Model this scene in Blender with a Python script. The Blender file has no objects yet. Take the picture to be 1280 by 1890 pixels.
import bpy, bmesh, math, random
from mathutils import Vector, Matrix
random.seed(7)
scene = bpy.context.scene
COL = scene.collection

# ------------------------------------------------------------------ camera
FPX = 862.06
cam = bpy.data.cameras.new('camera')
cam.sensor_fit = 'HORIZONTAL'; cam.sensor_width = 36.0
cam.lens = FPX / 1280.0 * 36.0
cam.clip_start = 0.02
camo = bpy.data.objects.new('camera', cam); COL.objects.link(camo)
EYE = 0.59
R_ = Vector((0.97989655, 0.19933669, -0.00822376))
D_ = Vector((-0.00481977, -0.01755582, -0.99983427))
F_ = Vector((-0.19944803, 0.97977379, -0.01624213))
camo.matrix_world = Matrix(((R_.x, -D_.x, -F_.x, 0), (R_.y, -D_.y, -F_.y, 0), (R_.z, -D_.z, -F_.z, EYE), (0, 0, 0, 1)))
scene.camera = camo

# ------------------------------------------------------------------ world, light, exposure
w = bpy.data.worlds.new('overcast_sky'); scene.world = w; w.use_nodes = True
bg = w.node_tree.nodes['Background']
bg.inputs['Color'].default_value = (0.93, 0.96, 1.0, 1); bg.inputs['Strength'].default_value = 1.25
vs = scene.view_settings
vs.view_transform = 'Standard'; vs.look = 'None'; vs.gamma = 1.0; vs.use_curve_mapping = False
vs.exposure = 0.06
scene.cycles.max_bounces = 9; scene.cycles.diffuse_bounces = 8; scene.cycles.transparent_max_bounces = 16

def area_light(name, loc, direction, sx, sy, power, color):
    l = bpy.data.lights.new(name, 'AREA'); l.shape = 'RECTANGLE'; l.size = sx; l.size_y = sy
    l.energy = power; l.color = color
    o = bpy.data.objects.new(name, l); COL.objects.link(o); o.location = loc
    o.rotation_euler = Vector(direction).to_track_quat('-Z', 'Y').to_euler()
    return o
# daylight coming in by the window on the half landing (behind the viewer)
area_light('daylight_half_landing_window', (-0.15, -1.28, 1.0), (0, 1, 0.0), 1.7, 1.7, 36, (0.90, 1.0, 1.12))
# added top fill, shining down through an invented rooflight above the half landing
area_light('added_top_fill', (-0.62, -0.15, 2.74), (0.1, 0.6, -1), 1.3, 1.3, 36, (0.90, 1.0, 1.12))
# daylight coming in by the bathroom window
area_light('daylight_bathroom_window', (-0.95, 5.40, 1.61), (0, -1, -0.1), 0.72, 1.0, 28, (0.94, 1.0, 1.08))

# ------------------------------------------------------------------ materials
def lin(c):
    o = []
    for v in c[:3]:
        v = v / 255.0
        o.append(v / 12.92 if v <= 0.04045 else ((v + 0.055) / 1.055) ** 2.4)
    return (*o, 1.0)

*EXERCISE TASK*
Set down all of the data above, word for word.

*OUTPUT FOR THIS EXERCISE*
Model this scene in Blender with a Python script. The Blender file has no objects yet. Take the picture to be 1280 by 1890 pixels.
import bpy, bmesh, math, random
from mathutils import Vector, Matrix
random.seed(7)
scene = bpy.context.scene
COL = scene.collection

# ------------------------------------------------------------------ camera
FPX = 862.06
cam = bpy.data.cameras.new('camera')
cam.sensor_fit = 'HORIZONTAL'; cam.sensor_width = 36.0
cam.lens = FPX / 1280.0 * 36.0
cam.clip_start = 0.02
camo = bpy.data.objects.new('camera', cam); COL.objects.link(camo)
EYE = 0.59
R_ = Vector((0.97989655, 0.19933669, -0.00822376))
D_ = Vector((-0.00481977, -0.01755582, -0.99983427))
F_ = Vector((-0.19944803, 0.97977379, -0.01624213))
camo.matrix_world = Matrix(((R_.x, -D_.x, -F_.x, 0), (R_.y, -D_.y, -F_.y, 0), (R_.z, -D_.z, -F_.z, EYE), (0, 0, 0, 1)))
scene.camera = camo

# ------------------------------------------------------------------ world, light, exposure
w = bpy.data.worlds.new('overcast_sky'); scene.world = w; w.use_nodes = True
bg = w.node_tree.nodes['Background']
bg.inputs['Color'].default_value = (0.93, 0.96, 1.0, 1); bg.inputs['Strength'].default_value = 1.25
vs = scene.view_settings
vs.view_transform = 'Standard'; vs.look = 'None'; vs.gamma = 1.0; vs.use_curve_mapping = False
vs.exposure = 0.06
scene.cycles.max_bounces = 9; scene.cycles.diffuse_bounces = 8; scene.cycles.transparent_max_bounces = 16

def area_light(name, loc, direction, sx, sy, power, color):
    l = bpy.data.lights.new(name, 'AREA'); l.shape = 'RECTANGLE'; l.size = sx; l.size_y = sy
    l.energy = power; l.color = color
    o = bpy.data.objects.new(name, l); COL.objects.link(o); o.location = loc
    o.rotation_euler = Vector(direction).to_track_quat('-Z', 'Y').to_euler()
    return o
# daylight coming in by the window on the half landing (behind the viewer)
area_light('daylight_half_landing_window', (-0.15, -1.28, 1.0), (0, 1, 0.0), 1.7, 1.7, 36, (0.90, 1.0, 1.12))
# added top fill, shining down through an invented rooflight above the half landing
area_light('added_top_fill', (-0.62, -0.15, 2.74), (0.1, 0.6, -1), 1.3, 1.3, 36, (0.90, 1.0, 1.12))
# daylight coming in by the bathroom window
area_light('daylight_bathroom_window', (-0.95, 5.40, 1.61), (0, -1, -0.1), 0.72, 1.0, 28, (0.94, 1.0, 1.08))

# ------------------------------------------------------------------ materials
def lin(c):
    o = []
    for v in c[:3]:
        v = v / 255.0
        o.append(v / 12.92 if v <= 0.04045 else ((v + 0.055) / 1.055) ** 2.4)
    return (*o, 1.0)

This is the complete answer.